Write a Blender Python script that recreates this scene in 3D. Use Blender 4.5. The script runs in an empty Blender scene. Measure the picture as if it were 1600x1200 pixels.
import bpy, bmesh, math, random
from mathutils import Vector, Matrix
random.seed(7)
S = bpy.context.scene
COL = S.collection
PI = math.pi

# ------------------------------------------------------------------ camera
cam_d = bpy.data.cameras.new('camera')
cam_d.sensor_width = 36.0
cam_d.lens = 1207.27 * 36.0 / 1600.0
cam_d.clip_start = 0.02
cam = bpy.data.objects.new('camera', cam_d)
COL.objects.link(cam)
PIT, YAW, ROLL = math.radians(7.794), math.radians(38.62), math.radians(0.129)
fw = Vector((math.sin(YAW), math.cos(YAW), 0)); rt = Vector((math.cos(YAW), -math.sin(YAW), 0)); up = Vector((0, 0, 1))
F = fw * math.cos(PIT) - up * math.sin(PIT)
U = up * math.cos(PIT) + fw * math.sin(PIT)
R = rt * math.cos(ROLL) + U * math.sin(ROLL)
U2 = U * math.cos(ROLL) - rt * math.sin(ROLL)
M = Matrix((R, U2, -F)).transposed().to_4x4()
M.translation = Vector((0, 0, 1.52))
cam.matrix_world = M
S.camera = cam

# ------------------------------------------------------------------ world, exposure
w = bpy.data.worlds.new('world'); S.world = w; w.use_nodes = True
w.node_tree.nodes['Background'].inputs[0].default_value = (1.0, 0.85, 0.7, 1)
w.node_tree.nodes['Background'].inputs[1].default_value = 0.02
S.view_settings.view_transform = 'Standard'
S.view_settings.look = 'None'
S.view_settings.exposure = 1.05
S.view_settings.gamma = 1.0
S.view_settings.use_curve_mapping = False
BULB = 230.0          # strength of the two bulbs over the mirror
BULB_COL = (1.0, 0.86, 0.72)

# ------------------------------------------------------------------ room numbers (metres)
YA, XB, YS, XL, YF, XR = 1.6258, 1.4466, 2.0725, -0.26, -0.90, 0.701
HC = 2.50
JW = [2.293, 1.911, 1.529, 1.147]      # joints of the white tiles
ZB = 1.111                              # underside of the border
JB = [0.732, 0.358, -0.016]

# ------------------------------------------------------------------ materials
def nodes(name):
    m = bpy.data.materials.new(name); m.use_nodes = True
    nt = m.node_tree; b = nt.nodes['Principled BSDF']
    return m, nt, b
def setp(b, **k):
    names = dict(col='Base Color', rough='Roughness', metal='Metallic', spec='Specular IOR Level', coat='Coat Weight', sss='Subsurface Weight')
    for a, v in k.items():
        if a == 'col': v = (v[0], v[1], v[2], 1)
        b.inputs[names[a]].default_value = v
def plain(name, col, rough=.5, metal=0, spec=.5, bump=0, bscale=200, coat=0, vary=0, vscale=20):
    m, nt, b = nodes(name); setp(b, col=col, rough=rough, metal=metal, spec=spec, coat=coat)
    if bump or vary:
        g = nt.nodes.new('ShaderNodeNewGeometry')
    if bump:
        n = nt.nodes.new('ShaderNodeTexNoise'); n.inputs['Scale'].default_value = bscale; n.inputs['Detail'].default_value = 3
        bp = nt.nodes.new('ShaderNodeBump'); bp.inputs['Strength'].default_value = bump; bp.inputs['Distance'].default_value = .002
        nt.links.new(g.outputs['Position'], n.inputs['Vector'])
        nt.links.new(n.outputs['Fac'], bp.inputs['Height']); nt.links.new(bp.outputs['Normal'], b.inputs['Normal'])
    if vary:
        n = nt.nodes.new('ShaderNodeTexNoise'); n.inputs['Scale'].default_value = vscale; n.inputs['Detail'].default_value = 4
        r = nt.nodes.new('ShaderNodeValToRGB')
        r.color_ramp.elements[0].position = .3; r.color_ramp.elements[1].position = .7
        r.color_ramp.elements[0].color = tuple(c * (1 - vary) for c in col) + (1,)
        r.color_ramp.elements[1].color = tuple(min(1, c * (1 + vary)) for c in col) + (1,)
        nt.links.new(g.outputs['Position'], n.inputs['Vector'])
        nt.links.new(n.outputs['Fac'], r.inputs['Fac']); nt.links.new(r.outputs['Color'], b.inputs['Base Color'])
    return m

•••

#### INSTRUCTIONS TO FOLLOW:
Can you write out the lines above, from the first one through the one containing "S.camera = cam", exactly as they appear and nothing more?

#### ANSWER TO THE PROBLEM:
Write a Blender Python script that recreates this scene in 3D. Use Blender 4.5. The script runs in an empty Blender scene. Measure the picture as if it were 1600x1200 pixels.
import bpy, bmesh, math, random
from mathutils import Vector, Matrix
random.seed(7)
S = bpy.context.scene
COL = S.collection
PI = math.pi

# ------------------------------------------------------------------ camera
cam_d = bpy.data.cameras.new('camera')
cam_d.sensor_width = 36.0
cam_d.lens = 1207.27 * 36.0 / 1600.0
cam_d.clip_start = 0.02
cam = bpy.data.objects.new('camera', cam_d)
COL.objects.link(cam)
PIT, YAW, ROLL = math.radians(7.794), math.radians(38.62), math.radians(0.129)
fw = Vector((math.sin(YAW), math.cos(YAW), 0)); rt = Vector((math.cos(YAW), -math.sin(YAW), 0)); up = Vector((0, 0, 1))
F = fw * math.cos(PIT) - up * math.sin(PIT)
U = up * math.cos(PIT) + fw * math.sin(PIT)
R = rt * math.cos(ROLL) + U * math.sin(ROLL)
U2 = U * math.cos(ROLL) - rt * math.sin(ROLL)
M = Matrix((R, U2, -F)).transposed().to_4x4()
M.translation = Vector((0, 0, 1.52))
cam.matrix_world = M
S.camera = cam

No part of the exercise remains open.